Exercise →
All of the data must be printed exactly; please include every line.

◇ ◇ ◇ ◇ ◇ ◇ ◇

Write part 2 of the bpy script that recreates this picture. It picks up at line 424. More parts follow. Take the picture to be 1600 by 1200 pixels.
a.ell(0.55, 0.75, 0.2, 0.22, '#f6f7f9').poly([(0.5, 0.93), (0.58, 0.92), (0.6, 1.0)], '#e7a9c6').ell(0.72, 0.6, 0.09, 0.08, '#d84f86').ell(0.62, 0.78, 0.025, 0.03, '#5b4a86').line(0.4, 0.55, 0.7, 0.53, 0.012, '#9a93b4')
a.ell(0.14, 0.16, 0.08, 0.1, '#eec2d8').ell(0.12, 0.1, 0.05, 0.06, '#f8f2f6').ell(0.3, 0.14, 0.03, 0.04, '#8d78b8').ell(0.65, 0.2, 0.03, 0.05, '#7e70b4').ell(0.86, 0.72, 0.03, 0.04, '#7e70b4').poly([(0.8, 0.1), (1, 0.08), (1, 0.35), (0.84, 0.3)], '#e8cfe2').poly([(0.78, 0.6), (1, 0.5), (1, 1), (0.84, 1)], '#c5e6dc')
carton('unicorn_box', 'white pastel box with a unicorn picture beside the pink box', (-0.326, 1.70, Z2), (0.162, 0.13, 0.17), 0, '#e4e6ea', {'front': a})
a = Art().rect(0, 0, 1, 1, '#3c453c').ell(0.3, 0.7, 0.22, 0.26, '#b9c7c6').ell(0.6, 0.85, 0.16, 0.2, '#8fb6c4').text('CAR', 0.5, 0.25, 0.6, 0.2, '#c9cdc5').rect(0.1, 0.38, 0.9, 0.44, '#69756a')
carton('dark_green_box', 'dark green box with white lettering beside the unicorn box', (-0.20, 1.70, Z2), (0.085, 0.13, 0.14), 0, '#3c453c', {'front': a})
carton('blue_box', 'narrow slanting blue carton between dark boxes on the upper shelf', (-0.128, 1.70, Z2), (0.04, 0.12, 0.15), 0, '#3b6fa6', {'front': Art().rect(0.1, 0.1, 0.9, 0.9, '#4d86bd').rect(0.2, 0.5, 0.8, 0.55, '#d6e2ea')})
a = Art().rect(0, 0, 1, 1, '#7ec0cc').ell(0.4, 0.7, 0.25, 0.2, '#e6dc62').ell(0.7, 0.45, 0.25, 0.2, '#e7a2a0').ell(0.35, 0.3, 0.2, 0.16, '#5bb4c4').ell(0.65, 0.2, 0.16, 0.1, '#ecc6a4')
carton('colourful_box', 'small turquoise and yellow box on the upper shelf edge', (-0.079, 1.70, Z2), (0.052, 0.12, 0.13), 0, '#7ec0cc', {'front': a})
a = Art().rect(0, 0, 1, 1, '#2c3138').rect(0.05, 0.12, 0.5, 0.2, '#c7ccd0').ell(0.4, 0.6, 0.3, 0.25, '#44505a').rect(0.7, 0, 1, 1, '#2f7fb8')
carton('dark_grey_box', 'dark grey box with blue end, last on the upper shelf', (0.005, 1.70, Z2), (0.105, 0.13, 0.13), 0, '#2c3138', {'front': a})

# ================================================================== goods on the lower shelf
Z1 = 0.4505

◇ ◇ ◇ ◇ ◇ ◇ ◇

Exercise result →
Write part 2 of the bpy script that recreates this picture. It picks up at line 424. More parts follow. Take the picture to be 1600 by 1200 pixels.
a.ell(0.55, 0.75, 0.2, 0.22, '#f6f7f9').poly([(0.5, 0.93), (0.58, 0.92), (0.6, 1.0)], '#e7a9c6').ell(0.72, 0.6, 0.09, 0.08, '#d84f86').ell(0.62, 0.78, 0.025, 0.03, '#5b4a86').line(0.4, 0.55, 0.7, 0.53, 0.012, '#9a93b4')
a.ell(0.14, 0.16, 0.08, 0.1, '#eec2d8').ell(0.12, 0.1, 0.05, 0.06, '#f8f2f6').ell(0.3, 0.14, 0.03, 0.04, '#8d78b8').ell(0.65, 0.2, 0.03, 0.05, '#7e70b4').ell(0.86, 0.72, 0.03, 0.04, '#7e70b4').poly([(0.8, 0.1), (1, 0.08), (1, 0.35), (0.84, 0.3)], '#e8cfe2').poly([(0.78, 0.6), (1, 0.5), (1, 1), (0.84, 1)], '#c5e6dc')
carton('unicorn_box', 'white pastel box with a unicorn picture beside the pink box', (-0.326, 1.70, Z2), (0.162, 0.13, 0.17), 0, '#e4e6ea', {'front': a})
a = Art().rect(0, 0, 1, 1, '#3c453c').ell(0.3, 0.7, 0.22, 0.26, '#b9c7c6').ell(0.6, 0.85, 0.16, 0.2, '#8fb6c4').text('CAR', 0.5, 0.25, 0.6, 0.2, '#c9cdc5').rect(0.1, 0.38, 0.9, 0.44, '#69756a')
carton('dark_green_box', 'dark green box with white lettering beside the unicorn box', (-0.20, 1.70, Z2), (0.085, 0.13, 0.14), 0, '#3c453c', {'front': a})
carton('blue_box', 'narrow slanting blue carton between dark boxes on the upper shelf', (-0.128, 1.70, Z2), (0.04, 0.12, 0.15), 0, '#3b6fa6', {'front': Art().rect(0.1, 0.1, 0.9, 0.9, '#4d86bd').rect(0.2, 0.5, 0.8, 0.55, '#d6e2ea')})
a = Art().rect(0, 0, 1, 1, '#7ec0cc').ell(0.4, 0.7, 0.25, 0.2, '#e6dc62').ell(0.7, 0.45, 0.25, 0.2, '#e7a2a0').ell(0.35, 0.3, 0.2, 0.16, '#5bb4c4').ell(0.65, 0.2, 0.16, 0.1, '#ecc6a4')
carton('colourful_box', 'small turquoise and yellow box on the upper shelf edge', (-0.079, 1.70, Z2), (0.052, 0.12, 0.13), 0, '#7ec0cc', {'front': a})
a = Art().rect(0, 0, 1, 1, '#2c3138').rect(0.05, 0.12, 0.5, 0.2, '#c7ccd0').ell(0.4, 0.6, 0.3, 0.25, '#44505a').rect(0.7, 0, 1, 1, '#2f7fb8')
carton('dark_grey_box', 'dark grey box with blue end, last on the upper shelf', (0.005, 1.70, Z2), (0.105, 0.13, 0.13), 0, '#2c3138', {'front': a})

# ================================================================== goods on the lower shelf
Z1 = 0.4505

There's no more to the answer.